Within each of these, rhythmic development takes place. Semitic music lacks regularly recurring meters. Nonetheless, it is freely and richly rhythmic; its rhythmic structure is as complex as its ornamentation. In fact, it may be said that rhythm is to meter what ornamentation is to scale; (d) scale—the general nature of melody is diatonic, although this is mixed with a certain feeling for quarter tones, a distinctive which is foreign to most music to which we are accustomed; (e) monophony—Jewish music is unharmonized and depends for its beauty on elaborate ornamentation of the melody alone.

Occasionally, in group singing, intervals of fourths or fifths appear, more out of limitation in vocal range than because of an inherent harmonic vocabulary. However, it probably is true that the natural acoustical compatibility of these intervals allows for departure from the unison and therefore gives room for speculation as to the relation of this kind of primitive harmony to the development of harmonic procedures. When vocal music was instrumentally accompanied, heterophony (a way of embellishing the basic melodic line with concurrent decoration) was often employed; (f) improvisation—the performer and composer were the same person. The modal formulae were elaborated upon, as discussed above in connection with modality and ornamentation. A combination of long training and inherent ability were necessary to accomplish this.
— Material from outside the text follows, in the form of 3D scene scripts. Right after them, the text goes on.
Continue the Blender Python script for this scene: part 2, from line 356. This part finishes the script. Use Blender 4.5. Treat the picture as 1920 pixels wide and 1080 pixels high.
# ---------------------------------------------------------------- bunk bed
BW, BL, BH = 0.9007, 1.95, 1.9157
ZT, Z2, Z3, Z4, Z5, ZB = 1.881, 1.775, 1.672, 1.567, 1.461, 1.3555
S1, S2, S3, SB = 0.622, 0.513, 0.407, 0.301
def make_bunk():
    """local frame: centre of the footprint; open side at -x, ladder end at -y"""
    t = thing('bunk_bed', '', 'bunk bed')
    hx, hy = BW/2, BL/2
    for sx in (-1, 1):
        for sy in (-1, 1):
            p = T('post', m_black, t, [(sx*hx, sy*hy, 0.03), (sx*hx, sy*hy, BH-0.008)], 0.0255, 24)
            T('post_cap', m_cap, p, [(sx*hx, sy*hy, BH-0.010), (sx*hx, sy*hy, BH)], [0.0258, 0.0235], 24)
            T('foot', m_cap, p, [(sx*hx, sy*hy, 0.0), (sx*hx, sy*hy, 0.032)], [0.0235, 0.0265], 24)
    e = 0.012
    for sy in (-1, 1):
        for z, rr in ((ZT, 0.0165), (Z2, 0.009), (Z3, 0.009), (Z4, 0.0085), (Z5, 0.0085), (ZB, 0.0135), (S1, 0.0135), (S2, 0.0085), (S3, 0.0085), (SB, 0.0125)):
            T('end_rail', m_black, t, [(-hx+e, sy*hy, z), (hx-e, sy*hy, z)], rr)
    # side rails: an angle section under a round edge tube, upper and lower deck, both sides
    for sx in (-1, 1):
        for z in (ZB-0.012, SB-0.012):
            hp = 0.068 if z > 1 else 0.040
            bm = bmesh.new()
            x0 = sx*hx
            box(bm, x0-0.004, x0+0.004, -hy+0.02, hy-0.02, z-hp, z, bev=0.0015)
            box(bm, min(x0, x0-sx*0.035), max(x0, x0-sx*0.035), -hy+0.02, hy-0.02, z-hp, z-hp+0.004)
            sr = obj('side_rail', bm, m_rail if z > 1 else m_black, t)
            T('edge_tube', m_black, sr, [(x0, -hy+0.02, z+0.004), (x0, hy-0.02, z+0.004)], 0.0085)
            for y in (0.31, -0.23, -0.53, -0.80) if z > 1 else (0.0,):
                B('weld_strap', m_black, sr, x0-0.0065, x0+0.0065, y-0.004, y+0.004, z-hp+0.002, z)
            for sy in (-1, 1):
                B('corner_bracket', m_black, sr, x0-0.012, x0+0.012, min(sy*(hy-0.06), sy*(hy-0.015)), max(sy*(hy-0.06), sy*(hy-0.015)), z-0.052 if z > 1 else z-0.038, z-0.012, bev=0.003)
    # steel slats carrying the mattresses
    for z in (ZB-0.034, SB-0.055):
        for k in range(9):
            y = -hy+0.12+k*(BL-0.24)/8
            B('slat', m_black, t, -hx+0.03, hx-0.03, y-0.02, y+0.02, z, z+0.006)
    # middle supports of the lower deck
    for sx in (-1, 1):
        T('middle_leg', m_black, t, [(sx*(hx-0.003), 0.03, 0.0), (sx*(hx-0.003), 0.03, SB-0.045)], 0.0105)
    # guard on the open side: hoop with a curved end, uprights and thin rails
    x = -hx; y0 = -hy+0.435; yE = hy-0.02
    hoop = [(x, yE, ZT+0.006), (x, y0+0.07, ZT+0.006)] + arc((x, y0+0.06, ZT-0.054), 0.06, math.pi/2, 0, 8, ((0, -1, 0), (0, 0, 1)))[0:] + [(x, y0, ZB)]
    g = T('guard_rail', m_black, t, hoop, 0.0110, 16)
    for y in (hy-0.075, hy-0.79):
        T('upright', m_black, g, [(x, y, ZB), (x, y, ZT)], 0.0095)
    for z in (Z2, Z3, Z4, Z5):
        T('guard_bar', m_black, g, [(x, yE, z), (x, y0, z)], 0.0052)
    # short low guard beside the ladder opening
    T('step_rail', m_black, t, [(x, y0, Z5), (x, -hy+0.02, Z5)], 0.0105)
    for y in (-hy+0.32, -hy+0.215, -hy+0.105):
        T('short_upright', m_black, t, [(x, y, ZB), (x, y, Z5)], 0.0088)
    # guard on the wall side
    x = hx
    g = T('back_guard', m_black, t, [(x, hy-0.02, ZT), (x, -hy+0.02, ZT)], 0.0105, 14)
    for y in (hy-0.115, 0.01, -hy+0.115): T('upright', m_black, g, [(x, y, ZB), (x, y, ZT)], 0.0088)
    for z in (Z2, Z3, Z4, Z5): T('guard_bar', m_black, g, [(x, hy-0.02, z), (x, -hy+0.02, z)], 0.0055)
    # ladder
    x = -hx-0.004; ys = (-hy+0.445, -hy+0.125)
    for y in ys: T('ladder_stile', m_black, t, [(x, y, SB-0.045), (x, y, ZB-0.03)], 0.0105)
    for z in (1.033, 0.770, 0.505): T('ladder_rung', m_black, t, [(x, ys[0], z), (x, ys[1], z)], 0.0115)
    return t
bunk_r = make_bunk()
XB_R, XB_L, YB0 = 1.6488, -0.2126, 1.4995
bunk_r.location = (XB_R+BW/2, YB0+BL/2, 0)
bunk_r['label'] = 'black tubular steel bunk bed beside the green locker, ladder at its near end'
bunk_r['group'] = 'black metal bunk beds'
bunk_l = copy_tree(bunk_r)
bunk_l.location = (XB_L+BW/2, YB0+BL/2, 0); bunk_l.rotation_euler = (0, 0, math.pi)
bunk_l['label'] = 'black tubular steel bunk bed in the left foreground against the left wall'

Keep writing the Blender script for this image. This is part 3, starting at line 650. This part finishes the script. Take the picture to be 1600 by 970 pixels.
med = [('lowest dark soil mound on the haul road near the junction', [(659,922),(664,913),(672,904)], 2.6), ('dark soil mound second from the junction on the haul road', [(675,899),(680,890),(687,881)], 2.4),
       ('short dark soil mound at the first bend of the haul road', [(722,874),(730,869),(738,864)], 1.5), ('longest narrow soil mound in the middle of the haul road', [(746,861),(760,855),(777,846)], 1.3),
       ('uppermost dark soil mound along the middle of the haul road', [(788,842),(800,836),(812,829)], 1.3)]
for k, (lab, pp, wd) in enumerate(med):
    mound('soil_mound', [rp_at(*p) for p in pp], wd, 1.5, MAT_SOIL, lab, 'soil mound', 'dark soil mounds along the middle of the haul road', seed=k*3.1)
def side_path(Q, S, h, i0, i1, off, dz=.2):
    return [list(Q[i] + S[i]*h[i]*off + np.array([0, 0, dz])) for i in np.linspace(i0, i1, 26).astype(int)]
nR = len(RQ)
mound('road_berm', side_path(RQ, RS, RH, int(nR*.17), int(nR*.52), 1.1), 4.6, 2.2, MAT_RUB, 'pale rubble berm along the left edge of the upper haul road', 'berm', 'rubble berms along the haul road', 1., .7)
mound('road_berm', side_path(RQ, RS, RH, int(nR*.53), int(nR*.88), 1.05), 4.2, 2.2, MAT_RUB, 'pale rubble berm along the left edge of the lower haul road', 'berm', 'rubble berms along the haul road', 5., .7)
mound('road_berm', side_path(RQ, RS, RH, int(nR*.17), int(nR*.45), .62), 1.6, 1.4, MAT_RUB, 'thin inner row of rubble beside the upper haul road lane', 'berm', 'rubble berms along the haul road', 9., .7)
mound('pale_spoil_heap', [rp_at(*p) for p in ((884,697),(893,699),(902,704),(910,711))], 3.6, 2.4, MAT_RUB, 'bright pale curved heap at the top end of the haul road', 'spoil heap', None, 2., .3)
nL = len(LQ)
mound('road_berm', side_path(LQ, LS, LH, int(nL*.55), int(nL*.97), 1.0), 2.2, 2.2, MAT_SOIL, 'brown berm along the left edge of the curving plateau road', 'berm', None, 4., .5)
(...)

For several centuries, musicians sensed an essential identity between archetypes of Christian chant and Hebraic counterparts but were unable to substantiate this until recently. The French musicologist Amadé Gastou established the first concrete evidence and support of this. Then Idelsohn was able to establish the essential identity of certain melodic archetypes in the Yemenite tradition with the earliest Gregorian chant. The significance of this is that the Yemenites had left Palestine during the beginnings of Christianity and have remained isolated from contact with the church ever since.